A unique feature of this tool, provided automatically by the Space-Time Toolkit's flexible time architecture, is the visual display of the NWS radar's sweeping motion. When the time step for the tool is set below the radar's full sweep period, then the radar beam can be watched as it progressively sweeps around. When the time step is set above the radar's full sweep period, then each time increment will fully render the complete sweep without showing the beam's progress.
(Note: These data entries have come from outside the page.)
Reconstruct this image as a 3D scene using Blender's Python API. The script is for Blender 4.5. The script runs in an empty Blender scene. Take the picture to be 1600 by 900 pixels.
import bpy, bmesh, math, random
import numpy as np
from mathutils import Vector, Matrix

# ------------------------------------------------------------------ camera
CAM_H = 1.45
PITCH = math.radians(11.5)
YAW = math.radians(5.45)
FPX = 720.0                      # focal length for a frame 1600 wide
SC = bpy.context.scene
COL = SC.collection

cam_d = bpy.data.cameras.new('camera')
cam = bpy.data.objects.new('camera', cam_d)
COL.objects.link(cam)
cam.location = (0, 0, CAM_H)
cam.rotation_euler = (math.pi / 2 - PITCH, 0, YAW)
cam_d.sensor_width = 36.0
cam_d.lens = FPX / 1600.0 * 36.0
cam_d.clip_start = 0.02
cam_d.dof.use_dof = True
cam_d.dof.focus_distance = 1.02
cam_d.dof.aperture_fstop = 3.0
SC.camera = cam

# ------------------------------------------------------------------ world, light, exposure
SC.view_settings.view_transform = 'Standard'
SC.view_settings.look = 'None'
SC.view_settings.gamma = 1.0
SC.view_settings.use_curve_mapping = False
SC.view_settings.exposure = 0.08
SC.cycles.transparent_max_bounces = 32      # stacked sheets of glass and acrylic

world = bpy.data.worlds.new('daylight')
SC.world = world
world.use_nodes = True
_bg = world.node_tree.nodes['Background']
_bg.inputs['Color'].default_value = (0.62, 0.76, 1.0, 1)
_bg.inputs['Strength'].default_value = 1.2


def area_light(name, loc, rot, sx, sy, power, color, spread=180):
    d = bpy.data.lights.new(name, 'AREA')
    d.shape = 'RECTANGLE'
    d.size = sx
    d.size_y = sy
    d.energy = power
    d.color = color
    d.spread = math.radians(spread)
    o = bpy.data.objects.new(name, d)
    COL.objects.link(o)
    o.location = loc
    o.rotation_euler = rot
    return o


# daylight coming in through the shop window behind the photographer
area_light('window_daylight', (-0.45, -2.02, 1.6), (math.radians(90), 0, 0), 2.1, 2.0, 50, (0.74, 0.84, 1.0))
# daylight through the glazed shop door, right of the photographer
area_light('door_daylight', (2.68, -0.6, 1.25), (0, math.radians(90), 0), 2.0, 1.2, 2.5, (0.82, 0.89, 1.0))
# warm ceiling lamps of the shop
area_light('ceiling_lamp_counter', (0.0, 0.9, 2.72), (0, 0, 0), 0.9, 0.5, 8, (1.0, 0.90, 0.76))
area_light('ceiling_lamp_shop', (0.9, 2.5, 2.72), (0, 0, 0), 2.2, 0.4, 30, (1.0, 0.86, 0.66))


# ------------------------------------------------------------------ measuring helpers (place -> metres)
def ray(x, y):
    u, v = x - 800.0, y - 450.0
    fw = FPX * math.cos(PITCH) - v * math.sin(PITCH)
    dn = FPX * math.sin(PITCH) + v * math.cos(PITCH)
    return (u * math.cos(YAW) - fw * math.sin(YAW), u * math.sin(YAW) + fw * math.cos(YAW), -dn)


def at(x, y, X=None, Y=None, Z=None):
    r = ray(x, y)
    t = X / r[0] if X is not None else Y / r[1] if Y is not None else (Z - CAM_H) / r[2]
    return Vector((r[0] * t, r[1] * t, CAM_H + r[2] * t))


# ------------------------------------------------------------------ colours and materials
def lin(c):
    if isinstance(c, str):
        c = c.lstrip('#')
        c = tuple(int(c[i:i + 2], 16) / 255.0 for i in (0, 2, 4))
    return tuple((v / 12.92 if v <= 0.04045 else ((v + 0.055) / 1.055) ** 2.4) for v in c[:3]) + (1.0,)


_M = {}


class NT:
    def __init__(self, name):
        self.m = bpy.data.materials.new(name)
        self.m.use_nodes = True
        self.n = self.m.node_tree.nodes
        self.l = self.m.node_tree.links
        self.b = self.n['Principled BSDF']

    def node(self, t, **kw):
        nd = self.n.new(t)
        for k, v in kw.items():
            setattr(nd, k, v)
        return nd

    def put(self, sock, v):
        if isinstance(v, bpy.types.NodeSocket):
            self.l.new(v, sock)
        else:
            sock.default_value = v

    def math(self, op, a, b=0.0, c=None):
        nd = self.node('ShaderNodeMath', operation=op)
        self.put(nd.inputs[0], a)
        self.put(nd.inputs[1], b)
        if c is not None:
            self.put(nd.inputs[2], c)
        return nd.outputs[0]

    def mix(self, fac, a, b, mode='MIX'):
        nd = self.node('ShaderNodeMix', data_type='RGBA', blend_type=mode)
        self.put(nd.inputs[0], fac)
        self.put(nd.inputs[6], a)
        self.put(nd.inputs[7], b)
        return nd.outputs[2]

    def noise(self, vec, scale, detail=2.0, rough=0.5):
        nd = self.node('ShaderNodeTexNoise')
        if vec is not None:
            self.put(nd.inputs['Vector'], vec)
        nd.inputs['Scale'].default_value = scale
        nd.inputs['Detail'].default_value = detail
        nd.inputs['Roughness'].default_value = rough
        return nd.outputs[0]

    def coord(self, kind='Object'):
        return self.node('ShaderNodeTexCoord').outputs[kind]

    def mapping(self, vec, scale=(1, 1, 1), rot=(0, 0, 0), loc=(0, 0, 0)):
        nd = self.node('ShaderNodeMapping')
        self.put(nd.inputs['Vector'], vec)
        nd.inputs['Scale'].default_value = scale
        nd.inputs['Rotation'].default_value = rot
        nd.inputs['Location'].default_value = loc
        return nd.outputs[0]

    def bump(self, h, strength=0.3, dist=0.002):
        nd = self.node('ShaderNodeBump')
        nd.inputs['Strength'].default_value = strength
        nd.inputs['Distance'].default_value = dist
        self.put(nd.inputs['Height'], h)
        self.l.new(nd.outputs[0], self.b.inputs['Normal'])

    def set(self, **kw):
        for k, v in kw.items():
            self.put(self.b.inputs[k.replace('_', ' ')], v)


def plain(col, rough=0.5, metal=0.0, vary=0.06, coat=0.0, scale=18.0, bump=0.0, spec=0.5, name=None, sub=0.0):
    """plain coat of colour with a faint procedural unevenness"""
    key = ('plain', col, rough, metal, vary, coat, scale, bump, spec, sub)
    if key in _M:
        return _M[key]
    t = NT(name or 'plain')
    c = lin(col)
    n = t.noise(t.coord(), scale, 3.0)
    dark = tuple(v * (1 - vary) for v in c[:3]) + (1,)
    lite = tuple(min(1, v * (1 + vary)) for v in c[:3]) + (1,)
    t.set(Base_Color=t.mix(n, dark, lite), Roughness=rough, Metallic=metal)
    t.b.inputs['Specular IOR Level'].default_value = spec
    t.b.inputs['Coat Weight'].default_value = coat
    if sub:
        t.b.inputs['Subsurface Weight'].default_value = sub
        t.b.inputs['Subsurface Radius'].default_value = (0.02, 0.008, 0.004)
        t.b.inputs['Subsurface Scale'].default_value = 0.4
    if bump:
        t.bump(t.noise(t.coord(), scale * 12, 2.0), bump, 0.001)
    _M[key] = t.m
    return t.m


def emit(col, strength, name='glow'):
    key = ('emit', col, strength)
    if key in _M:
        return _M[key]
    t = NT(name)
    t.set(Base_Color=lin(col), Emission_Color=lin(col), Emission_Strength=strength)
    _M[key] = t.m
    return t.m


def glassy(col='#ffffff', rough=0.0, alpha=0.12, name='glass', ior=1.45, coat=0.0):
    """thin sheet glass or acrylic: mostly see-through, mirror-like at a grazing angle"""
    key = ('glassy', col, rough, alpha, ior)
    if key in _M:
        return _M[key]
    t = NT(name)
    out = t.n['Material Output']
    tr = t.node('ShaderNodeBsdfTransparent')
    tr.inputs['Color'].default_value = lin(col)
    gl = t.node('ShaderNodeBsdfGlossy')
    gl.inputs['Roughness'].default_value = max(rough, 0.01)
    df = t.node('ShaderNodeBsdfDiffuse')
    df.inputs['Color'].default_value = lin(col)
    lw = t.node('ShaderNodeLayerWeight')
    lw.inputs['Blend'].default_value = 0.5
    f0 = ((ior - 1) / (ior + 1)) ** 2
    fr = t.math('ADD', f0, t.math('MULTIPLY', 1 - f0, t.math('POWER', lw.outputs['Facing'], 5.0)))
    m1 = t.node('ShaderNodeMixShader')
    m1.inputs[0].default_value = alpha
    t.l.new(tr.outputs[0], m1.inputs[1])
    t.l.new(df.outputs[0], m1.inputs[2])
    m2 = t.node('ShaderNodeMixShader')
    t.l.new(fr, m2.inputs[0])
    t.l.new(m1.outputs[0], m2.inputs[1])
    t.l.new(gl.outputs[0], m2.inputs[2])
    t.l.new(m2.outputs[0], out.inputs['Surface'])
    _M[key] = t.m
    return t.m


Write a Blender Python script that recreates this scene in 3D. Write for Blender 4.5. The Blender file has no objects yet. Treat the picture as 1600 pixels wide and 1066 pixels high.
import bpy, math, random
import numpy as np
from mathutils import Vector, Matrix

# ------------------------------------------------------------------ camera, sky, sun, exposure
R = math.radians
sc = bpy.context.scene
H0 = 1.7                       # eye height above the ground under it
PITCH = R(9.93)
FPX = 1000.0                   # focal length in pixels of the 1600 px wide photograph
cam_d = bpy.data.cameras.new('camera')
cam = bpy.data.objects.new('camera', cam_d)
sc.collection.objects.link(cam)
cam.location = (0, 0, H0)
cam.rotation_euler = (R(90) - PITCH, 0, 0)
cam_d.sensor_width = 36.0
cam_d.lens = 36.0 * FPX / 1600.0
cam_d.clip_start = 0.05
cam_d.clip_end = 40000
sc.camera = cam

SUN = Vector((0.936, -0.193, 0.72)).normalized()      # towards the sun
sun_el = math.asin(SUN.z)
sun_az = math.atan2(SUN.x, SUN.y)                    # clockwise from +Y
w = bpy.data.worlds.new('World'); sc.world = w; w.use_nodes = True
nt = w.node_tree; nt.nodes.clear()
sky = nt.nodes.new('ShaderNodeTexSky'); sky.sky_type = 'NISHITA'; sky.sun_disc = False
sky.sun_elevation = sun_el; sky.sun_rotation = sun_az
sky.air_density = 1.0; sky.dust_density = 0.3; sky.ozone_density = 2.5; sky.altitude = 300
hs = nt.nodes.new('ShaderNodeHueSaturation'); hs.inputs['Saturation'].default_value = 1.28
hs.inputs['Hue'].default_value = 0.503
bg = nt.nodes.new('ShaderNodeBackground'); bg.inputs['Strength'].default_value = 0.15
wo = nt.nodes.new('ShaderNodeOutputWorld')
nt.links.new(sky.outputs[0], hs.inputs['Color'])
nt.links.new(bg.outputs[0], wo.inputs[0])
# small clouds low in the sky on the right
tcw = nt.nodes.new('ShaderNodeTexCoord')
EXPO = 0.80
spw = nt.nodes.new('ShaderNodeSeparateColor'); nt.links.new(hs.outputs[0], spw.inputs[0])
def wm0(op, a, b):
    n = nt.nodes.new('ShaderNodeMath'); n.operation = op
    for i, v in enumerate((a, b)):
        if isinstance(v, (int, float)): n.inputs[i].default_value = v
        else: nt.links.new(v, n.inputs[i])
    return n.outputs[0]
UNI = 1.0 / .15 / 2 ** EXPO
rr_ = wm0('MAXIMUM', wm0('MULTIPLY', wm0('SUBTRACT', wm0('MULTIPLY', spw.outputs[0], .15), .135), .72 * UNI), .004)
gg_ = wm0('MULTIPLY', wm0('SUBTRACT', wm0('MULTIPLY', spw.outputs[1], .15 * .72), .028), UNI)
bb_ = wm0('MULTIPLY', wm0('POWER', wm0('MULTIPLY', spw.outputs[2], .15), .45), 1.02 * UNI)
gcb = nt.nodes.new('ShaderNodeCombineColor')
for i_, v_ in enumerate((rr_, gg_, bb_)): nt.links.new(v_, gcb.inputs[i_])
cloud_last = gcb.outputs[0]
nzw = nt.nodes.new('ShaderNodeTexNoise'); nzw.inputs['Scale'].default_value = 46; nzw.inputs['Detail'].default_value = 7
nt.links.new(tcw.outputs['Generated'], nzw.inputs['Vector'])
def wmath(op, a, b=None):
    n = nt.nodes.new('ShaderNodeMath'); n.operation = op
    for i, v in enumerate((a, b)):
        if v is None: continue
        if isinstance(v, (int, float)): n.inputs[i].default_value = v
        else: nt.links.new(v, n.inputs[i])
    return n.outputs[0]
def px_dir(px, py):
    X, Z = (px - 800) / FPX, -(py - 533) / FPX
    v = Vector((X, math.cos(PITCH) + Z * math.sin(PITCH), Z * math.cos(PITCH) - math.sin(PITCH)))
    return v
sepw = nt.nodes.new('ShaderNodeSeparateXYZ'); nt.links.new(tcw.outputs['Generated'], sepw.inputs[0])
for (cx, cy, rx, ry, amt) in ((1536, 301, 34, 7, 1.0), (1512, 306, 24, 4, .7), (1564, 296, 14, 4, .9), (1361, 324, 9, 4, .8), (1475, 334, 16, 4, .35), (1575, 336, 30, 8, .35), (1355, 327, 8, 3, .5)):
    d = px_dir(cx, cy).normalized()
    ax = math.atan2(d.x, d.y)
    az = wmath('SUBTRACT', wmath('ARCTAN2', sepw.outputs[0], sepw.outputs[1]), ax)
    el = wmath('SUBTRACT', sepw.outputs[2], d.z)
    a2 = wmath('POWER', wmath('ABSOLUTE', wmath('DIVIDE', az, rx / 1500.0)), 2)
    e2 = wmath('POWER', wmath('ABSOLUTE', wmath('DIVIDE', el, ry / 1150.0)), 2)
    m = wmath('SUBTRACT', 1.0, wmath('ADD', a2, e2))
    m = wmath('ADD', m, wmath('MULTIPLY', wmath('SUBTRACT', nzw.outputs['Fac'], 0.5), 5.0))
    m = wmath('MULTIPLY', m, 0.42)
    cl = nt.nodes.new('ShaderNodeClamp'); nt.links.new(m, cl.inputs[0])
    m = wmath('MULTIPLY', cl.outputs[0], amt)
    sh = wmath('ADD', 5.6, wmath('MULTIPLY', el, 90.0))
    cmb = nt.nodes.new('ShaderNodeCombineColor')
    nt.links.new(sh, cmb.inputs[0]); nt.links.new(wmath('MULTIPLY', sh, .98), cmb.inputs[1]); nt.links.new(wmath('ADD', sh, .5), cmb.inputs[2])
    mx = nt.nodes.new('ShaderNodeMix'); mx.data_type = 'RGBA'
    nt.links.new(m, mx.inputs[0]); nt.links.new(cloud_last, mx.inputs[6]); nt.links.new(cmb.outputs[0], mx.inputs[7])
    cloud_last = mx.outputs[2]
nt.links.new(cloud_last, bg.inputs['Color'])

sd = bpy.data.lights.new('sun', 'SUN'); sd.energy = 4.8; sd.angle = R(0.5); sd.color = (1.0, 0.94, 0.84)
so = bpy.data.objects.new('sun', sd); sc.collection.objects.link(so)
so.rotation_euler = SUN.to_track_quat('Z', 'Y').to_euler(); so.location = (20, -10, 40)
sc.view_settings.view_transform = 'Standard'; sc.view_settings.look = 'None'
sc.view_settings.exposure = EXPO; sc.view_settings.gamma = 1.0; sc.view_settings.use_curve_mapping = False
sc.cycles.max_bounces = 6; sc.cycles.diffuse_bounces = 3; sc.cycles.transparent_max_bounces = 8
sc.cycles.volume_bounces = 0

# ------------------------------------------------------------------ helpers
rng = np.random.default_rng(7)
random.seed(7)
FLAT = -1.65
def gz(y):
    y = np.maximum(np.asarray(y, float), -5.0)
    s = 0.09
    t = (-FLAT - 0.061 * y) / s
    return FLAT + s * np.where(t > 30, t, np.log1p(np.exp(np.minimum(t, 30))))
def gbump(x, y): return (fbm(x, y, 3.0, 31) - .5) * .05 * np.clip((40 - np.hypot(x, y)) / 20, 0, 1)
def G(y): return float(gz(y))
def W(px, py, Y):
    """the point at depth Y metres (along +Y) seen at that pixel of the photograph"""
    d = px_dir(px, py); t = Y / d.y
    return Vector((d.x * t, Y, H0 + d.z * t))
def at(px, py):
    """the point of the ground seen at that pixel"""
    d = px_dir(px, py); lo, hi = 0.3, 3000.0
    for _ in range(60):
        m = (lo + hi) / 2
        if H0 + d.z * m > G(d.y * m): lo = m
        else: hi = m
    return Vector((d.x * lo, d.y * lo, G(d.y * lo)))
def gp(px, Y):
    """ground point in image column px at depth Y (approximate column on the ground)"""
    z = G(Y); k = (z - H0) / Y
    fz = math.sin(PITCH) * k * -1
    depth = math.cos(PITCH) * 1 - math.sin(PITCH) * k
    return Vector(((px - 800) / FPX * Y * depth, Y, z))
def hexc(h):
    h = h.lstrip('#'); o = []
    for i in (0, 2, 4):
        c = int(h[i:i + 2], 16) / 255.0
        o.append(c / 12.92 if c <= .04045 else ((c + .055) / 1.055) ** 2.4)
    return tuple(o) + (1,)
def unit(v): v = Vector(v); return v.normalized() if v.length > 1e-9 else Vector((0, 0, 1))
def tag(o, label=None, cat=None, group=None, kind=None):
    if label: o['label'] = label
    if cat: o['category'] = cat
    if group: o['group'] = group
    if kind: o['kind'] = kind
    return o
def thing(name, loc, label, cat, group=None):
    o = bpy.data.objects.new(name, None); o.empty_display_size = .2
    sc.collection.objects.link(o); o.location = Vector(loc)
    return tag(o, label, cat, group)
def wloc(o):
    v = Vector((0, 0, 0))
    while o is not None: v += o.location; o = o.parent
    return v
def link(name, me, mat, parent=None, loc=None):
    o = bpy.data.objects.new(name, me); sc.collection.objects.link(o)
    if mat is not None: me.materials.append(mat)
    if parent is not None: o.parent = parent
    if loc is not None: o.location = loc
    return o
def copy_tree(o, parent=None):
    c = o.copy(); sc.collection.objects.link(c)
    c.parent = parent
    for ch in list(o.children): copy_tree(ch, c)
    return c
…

The two screen images below show the Space-Time Toolkit's critical ability to display only the visually necessary datasets given the tool's zoom-level and accuracy-versus-interactivity settings. The first image shows only the CONUS composite precipitation and OTD lightning strikes because the other datasets are too small to be seen when zoomed-out. The second image shows all of the first image's data plus the more detailed radar and lightning data that's visible only when zoomed-in close. The Toolkit's "accuracy on-demand" feature is important when providing interactive access to large amounts of data, as there's little point in drawing huge amounts of data that can't be clearly seen.

 

Zoomed-out View of Anderson Hills Tornado with OTD
Zoomed-out view of the Anderson Hills tornado, showing cloud-to-cloud lightning (red dots) detected from the OTD satellite as well as the CONUS precipitation product (shades of blue and purple.)  The OTD's observational footprint (the bowed-in square outline) and its orbital track are depicted as thin gray lines.

 

Zoomed-in View of Anderson Hills Tornado with Radar

Zoomed-in view of the Anderson Hills tornado, again showing the CONUS precipitation product as in the previous zoomed-out view, but now showing the increased detail from the NWS and NEXRAD Doppler radars (shades of green, yellow, and red) as well as CONUS cloud-to-ground lightning strikes (yellow dots), GOES satellite imagery (shades of gray), and the observed path of the tornado (thin red line near the center of the image.)